▶ **Work to do**
Would you repeat the listing exactly but omit every picture?
+++ Available data +++
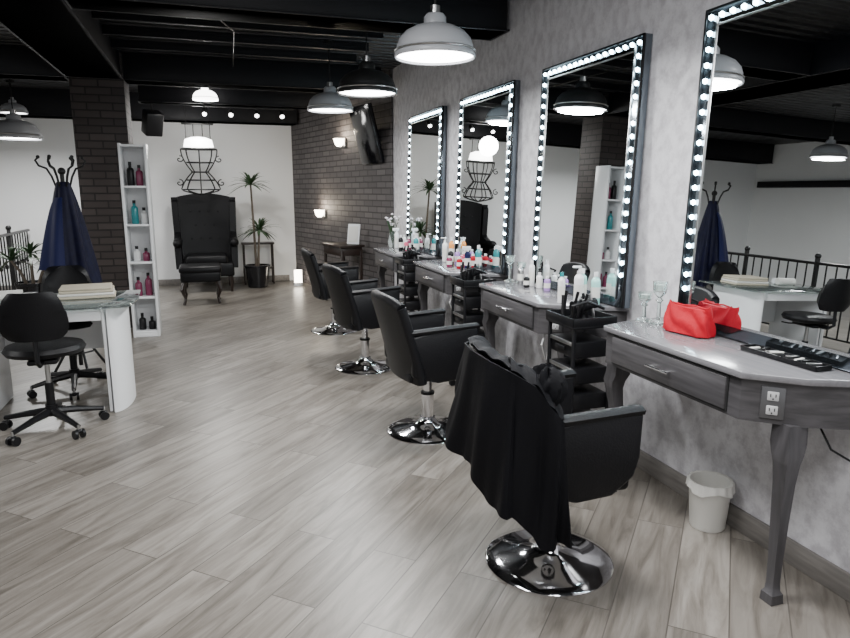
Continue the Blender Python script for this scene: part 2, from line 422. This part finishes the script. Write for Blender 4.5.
# cape draped on nearest chair
b=B('draped_salon_cape')
path=[(-.255,.235,.862),(-.31,.125,.883),(-.332,0,.890),(-.32,-.13,.883),(-.29,-.24,.870),(-.225,-.295,.83),(-.165,-.305,.745),(-.125,-.302,.70)]
botz=[.62,.53,.47,.42,.38,.30,.24,.29]
def interp(arr,u):
    x=u*(len(arr)-1); i=min(int(x),len(arr)-2); t=x-i
    a=arr[i]; c=arr[i+1]
    if isinstance(a,tuple): return [a[k]*(1-t)+c[k]*t for k in range(len(a))]
    return a*(1-t)+c*t
def drape(u,v):
    x,y,z=interp(path,u); bz=interp(botz,u)
    dx,dy=x+.1,y; L=math.hypot(dx,dy); dx/=L; dy/=L
    fold=math.sin(u*30+2.5*v)*.017*v**.6+math.sin(u*13+2-2*v)*.022*v+.006*math.sin(u*70+v*6)*v
    out=.012+.03*math.sin(min(1,v)*pi*.5)*(1 if u<.6 else .6)+.02*v*(1 if u<.6 else 0)
    zz=z+(bz-z)*v+.02*math.sin(u*23)*v
    return (x+dx*(out+fold)+.02*v*u,y+dy*(out+fold)*.8-.005-.02*v*u,zz)
b.sheet(drape,110,26,.006,'fabric')
def flap(u,v):
    x,y,z=interp(path[:5],u)
    return (x+.0+.11*v,y*(1-.06*v),z+.010+.018*math.sin(v*pi*.8)-.10*v*v+.005*math.sin(u*30+4*v))
b.sheet(flap,50,10,.007,'fabric')
def flap2(u,v):
    x,y,z=interp(path[4:],u)
    return (x+.03*v,y+.10*v-.008,z+.03*math.sin(v*pi)+.006*math.sin(u*20+v*5))
b.sheet(flap2,24,8,.007,'fabric')
def knot(u,v):
    th=u*2*pi; ph=v*pi
    r=.050*(1+.22*math.sin(5*th+3*v)+.12*math.sin(9*th+5*ph))
    return (-.16+r*math.sin(ph)*math.cos(th)*1.2,-.245+r*math.sin(ph)*math.sin(th),.80+r*math.cos(ph)*1.3)
b.sheet(knot,40,16,.004,'fabric')
b.done((1.22,2.14,0),-.04)

# ---------------- task chairs ----------------
def task_chair(name):
    b=B(name)
    for k in range(5):
        a=2*pi*k/5+.3; c,s_=math.cos(a),math.sin(a)
        b.tube([(c*.03,s_*.03,.115),(c*.15,s_*.15,.10),(c*.29,s_*.29,.075)],.02,'plastic',rs=[.026,.02,.014])
        b.cyl((c*.29,s_*.29,.045),(c*.29,s_*.29,.085),.008,'steel')
        for w in(-1,1):
            px,py=c*.29-s_*w*.014,s_*.29+c*w*.014
            qx,qy=c*.29-s_*w*.030,s_*.29+c*w*.030
            b.cyl((px,py,.027),(qx,qy,.027),.027,'plastic',seg=18)
        b.sph((c*.29,s_*.29,.045),.022,'plastic',(1,1,.7))
    b.cyl((0,0,.09),(0,0,.16),.035,'plastic'); b.cyl((0,0,.15),(0,0,.30),.025,'plastic'); b.cyl((0,0,.29),(0,0,.44),.015,'steel')
    b.box((0,-.02,.455),(.16,.24,.03),'plastic',bev=.01)
    b.lathe([(0,-.035),(.15,-.035),(.21,-.02),(.225,.005),(.21,.03),(.14,.042),(0,.038)],(0,0,.51),'leather',seg=40,sy=.95)
    b.tube([(0,-.1,.455),(0,-.21,.455),(0,-.265,.49),(0,-.255,.66)],.014,'plastic')
    b.tube([(.08,0,.46),(.2,.02,.46),(.26,.03,.47)],.006,'plastic')
    def back(u,v):
        w=.18*(1-.22*v)* (1-.30*abs(2*v-1)**4)
        return ((u-.5)*2*w,-.215-.03*v-.04*(1-(2*u-1)**2),.615+v*.28-.02*abs(2*u-1)**3*(1 if v>.5 else -1))
    b.sheet(back,14,12,.045,'leather')
    return b
tc=task_chair('rolling_task_chair').done((-.98,4.42,0),.05)
clone(tc,(-1.0,5.30,0),pi+.15)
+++
▶ **Answer to the task**
Continue the Blender Python script for this scene: part 2, from line 422. This part finishes the script. Write for Blender 4.5.
# cape draped on nearest chair
b=B('draped_salon_cape')
path=[(-.255,.235,.862),(-.31,.125,.883),(-.332,0,.890),(-.32,-.13,.883),(-.29,-.24,.870),(-.225,-.295,.83),(-.165,-.305,.745),(-.125,-.302,.70)]
botz=[.62,.53,.47,.42,.38,.30,.24,.29]
def interp(arr,u):
    x=u*(len(arr)-1); i=min(int(x),len(arr)-2); t=x-i
    a=arr[i]; c=arr[i+1]
    if isinstance(a,tuple): return [a[k]*(1-t)+c[k]*t for k in range(len(a))]
    return a*(1-t)+c*t
def drape(u,v):
    x,y,z=interp(path,u); bz=interp(botz,u)
    dx,dy=x+.1,y; L=math.hypot(dx,dy); dx/=L; dy/=L
    fold=math.sin(u*30+2.5*v)*.017*v**.6+math.sin(u*13+2-2*v)*.022*v+.006*math.sin(u*70+v*6)*v
    out=.012+.03*math.sin(min(1,v)*pi*.5)*(1 if u<.6 else .6)+.02*v*(1 if u<.6 else 0)
    zz=z+(bz-z)*v+.02*math.sin(u*23)*v
    return (x+dx*(out+fold)+.02*v*u,y+dy*(out+fold)*.8-.005-.02*v*u,zz)
b.sheet(drape,110,26,.006,'fabric')
def flap(u,v):
    x,y,z=interp(path[:5],u)
    return (x+.0+.11*v,y*(1-.06*v),z+.010+.018*math.sin(v*pi*.8)-.10*v*v+.005*math.sin(u*30+4*v))
b.sheet(flap,50,10,.007,'fabric')
def flap2(u,v):
    x,y,z=interp(path[4:],u)
    return (x+.03*v,y+.10*v-.008,z+.03*math.sin(v*pi)+.006*math.sin(u*20+v*5))
b.sheet(flap2,24,8,.007,'fabric')
def knot(u,v):
    th=u*2*pi; ph=v*pi
    r=.050*(1+.22*math.sin(5*th+3*v)+.12*math.sin(9*th+5*ph))
    return (-.16+r*math.sin(ph)*math.cos(th)*1.2,-.245+r*math.sin(ph)*math.sin(th),.80+r*math.cos(ph)*1.3)
b.sheet(knot,40,16,.004,'fabric')
b.done((1.22,2.14,0),-.04)

# ---------------- task chairs ----------------
def task_chair(name):
    b=B(name)
    for k in range(5):
        a=2*pi*k/5+.3; c,s_=math.cos(a),math.sin(a)
        b.tube([(c*.03,s_*.03,.115),(c*.15,s_*.15,.10),(c*.29,s_*.29,.075)],.02,'plastic',rs=[.026,.02,.014])
        b.cyl((c*.29,s_*.29,.045),(c*.29,s_*.29,.085),.008,'steel')
        for w in(-1,1):
            px,py=c*.29-s_*w*.014,s_*.29+c*w*.014
            qx,qy=c*.29-s_*w*.030,s_*.29+c*w*.030
            b.cyl((px,py,.027),(qx,qy,.027),.027,'plastic',seg=18)
        b.sph((c*.29,s_*.29,.045),.022,'plastic',(1,1,.7))
    b.cyl((0,0,.09),(0,0,.16),.035,'plastic'); b.cyl((0,0,.15),(0,0,.30),.025,'plastic'); b.cyl((0,0,.29),(0,0,.44),.015,'steel')
    b.box((0,-.02,.455),(.16,.24,.03),'plastic',bev=.01)
    b.lathe([(0,-.035),(.15,-.035),(.21,-.02),(.225,.005),(.21,.03),(.14,.042),(0,.038)],(0,0,.51),'leather',seg=40,sy=.95)
    b.tube([(0,-.1,.455),(0,-.21,.455),(0,-.265,.49),(0,-.255,.66)],.014,'plastic')
    b.tube([(.08,0,.46),(.2,.02,.46),(.26,.03,.47)],.006,'plastic')
    def back(u,v):
        w=.18*(1-.22*v)* (1-.30*abs(2*v-1)**4)
        return ((u-.5)*2*w,-.215-.03*v-.04*(1-(2*u-1)**2),.615+v*.28-.02*abs(2*u-1)**3*(1 if v>.5 else -1))
    b.sheet(back,14,12,.045,'leather')
    return b
tc=task_chair('rolling_task_chair').done((-.98,4.42,0),.05)
clone(tc,(-1.0,5.30,0),pi+.15)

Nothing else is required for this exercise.